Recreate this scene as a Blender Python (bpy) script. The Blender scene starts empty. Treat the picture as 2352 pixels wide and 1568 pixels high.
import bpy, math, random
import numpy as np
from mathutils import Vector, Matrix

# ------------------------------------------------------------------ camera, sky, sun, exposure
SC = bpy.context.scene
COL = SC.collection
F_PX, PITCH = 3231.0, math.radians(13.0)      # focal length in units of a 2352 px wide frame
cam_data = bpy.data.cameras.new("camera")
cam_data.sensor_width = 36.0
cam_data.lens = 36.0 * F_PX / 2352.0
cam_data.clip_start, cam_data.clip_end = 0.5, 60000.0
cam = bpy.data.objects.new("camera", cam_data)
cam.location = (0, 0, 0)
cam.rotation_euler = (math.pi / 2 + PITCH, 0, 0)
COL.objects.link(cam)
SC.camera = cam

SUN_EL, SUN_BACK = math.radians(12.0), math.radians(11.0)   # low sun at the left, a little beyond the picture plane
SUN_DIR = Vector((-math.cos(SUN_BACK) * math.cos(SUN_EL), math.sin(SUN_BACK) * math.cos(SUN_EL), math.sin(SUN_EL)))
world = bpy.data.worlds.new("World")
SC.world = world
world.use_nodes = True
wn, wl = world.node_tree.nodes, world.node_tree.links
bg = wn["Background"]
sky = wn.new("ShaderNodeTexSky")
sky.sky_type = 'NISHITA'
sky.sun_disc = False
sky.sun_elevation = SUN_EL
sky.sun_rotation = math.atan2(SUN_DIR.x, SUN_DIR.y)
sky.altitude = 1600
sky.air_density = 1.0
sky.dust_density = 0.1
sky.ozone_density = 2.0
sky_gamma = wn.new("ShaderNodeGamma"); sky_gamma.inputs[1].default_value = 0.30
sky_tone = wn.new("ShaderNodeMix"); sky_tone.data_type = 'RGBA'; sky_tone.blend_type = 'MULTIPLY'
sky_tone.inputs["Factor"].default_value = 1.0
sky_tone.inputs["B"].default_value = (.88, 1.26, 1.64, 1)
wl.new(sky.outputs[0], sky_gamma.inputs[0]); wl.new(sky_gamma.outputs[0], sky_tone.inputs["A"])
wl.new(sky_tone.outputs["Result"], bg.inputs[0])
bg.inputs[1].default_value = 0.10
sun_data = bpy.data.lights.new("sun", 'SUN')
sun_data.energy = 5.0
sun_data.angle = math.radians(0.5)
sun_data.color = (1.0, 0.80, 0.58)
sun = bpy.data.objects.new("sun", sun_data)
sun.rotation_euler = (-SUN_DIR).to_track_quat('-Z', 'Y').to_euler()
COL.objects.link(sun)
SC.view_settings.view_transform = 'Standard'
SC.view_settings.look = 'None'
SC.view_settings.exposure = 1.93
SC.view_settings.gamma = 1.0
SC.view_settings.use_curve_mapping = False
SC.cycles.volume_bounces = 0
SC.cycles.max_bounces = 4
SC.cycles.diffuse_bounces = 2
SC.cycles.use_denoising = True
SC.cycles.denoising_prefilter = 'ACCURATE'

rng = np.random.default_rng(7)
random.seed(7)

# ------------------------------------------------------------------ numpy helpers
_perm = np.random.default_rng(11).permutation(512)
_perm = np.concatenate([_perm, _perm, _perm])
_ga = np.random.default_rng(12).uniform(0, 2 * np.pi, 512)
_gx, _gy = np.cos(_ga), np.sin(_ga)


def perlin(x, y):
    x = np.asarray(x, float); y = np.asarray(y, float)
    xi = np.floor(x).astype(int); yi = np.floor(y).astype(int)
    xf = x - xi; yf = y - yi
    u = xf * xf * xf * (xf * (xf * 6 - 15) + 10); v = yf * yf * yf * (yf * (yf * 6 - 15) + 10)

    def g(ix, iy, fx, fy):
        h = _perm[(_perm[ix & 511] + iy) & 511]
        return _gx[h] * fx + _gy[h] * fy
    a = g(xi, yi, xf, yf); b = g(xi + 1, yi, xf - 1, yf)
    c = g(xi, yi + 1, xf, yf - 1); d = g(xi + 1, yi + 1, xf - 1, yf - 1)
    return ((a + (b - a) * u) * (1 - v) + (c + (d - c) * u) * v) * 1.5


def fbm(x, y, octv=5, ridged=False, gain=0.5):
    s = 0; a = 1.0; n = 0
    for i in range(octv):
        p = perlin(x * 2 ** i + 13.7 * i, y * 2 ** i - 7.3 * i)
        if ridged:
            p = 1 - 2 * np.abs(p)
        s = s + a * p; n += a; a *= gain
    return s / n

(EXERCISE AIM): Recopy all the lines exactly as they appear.

(SOLUTION TO THE PROBLEM):
Recreate this scene as a Blender Python (bpy) script. The Blender scene starts empty. Treat the picture as 2352 pixels wide and 1568 pixels high.
import bpy, math, random
import numpy as np
from mathutils import Vector, Matrix

# ------------------------------------------------------------------ camera, sky, sun, exposure
SC = bpy.context.scene
COL = SC.collection
F_PX, PITCH = 3231.0, math.radians(13.0)      # focal length in units of a 2352 px wide frame
cam_data = bpy.data.cameras.new("camera")
cam_data.sensor_width = 36.0
cam_data.lens = 36.0 * F_PX / 2352.0
cam_data.clip_start, cam_data.clip_end = 0.5, 60000.0
cam = bpy.data.objects.new("camera", cam_data)
cam.location = (0, 0, 0)
cam.rotation_euler = (math.pi / 2 + PITCH, 0, 0)
COL.objects.link(cam)
SC.camera = cam

SUN_EL, SUN_BACK = math.radians(12.0), math.radians(11.0)   # low sun at the left, a little beyond the picture plane
SUN_DIR = Vector((-math.cos(SUN_BACK) * math.cos(SUN_EL), math.sin(SUN_BACK) * math.cos(SUN_EL), math.sin(SUN_EL)))
world = bpy.data.worlds.new("World")
SC.world = world
world.use_nodes = True
wn, wl = world.node_tree.nodes, world.node_tree.links
bg = wn["Background"]
sky = wn.new("ShaderNodeTexSky")
sky.sky_type = 'NISHITA'
sky.sun_disc = False
sky.sun_elevation = SUN_EL
sky.sun_rotation = math.atan2(SUN_DIR.x, SUN_DIR.y)
sky.altitude = 1600
sky.air_density = 1.0
sky.dust_density = 0.1
sky.ozone_density = 2.0
sky_gamma = wn.new("ShaderNodeGamma"); sky_gamma.inputs[1].default_value = 0.30
sky_tone = wn.new("ShaderNodeMix"); sky_tone.data_type = 'RGBA'; sky_tone.blend_type = 'MULTIPLY'
sky_tone.inputs["Factor"].default_value = 1.0
sky_tone.inputs["B"].default_value = (.88, 1.26, 1.64, 1)
wl.new(sky.outputs[0], sky_gamma.inputs[0]); wl.new(sky_gamma.outputs[0], sky_tone.inputs["A"])
wl.new(sky_tone.outputs["Result"], bg.inputs[0])
bg.inputs[1].default_value = 0.10
sun_data = bpy.data.lights.new("sun", 'SUN')
sun_data.energy = 5.0
sun_data.angle = math.radians(0.5)
sun_data.color = (1.0, 0.80, 0.58)
sun = bpy.data.objects.new("sun", sun_data)
sun.rotation_euler = (-SUN_DIR).to_track_quat('-Z', 'Y').to_euler()
COL.objects.link(sun)
SC.view_settings.view_transform = 'Standard'
SC.view_settings.look = 'None'
SC.view_settings.exposure = 1.93
SC.view_settings.gamma = 1.0
SC.view_settings.use_curve_mapping = False
SC.cycles.volume_bounces = 0
SC.cycles.max_bounces = 4
SC.cycles.diffuse_bounces = 2
SC.cycles.use_denoising = True
SC.cycles.denoising_prefilter = 'ACCURATE'

rng = np.random.default_rng(7)
random.seed(7)

# ------------------------------------------------------------------ numpy helpers
_perm = np.random.default_rng(11).permutation(512)
_perm = np.concatenate([_perm, _perm, _perm])
_ga = np.random.default_rng(12).uniform(0, 2 * np.pi, 512)
_gx, _gy = np.cos(_ga), np.sin(_ga)


def perlin(x, y):
    x = np.asarray(x, float); y = np.asarray(y, float)
    xi = np.floor(x).astype(int); yi = np.floor(y).astype(int)
    xf = x - xi; yf = y - yi
    u = xf * xf * xf * (xf * (xf * 6 - 15) + 10); v = yf * yf * yf * (yf * (yf * 6 - 15) + 10)

    def g(ix, iy, fx, fy):
        h = _perm[(_perm[ix & 511] + iy) & 511]
        return _gx[h] * fx + _gy[h] * fy
    a = g(xi, yi, xf, yf); b = g(xi + 1, yi, xf - 1, yf)
    c = g(xi, yi + 1, xf, yf - 1); d = g(xi + 1, yi + 1, xf - 1, yf - 1)
    return ((a + (b - a) * u) * (1 - v) + (c + (d - c) * u) * v) * 1.5


def fbm(x, y, octv=5, ridged=False, gain=0.5):
    s = 0; a = 1.0; n = 0
    for i in range(octv):
        p = perlin(x * 2 ** i + 13.7 * i, y * 2 ** i - 7.3 * i)
        if ridged:
            p = 1 - 2 * np.abs(p)
        s = s + a * p; n += a; a *= gain
    return s / n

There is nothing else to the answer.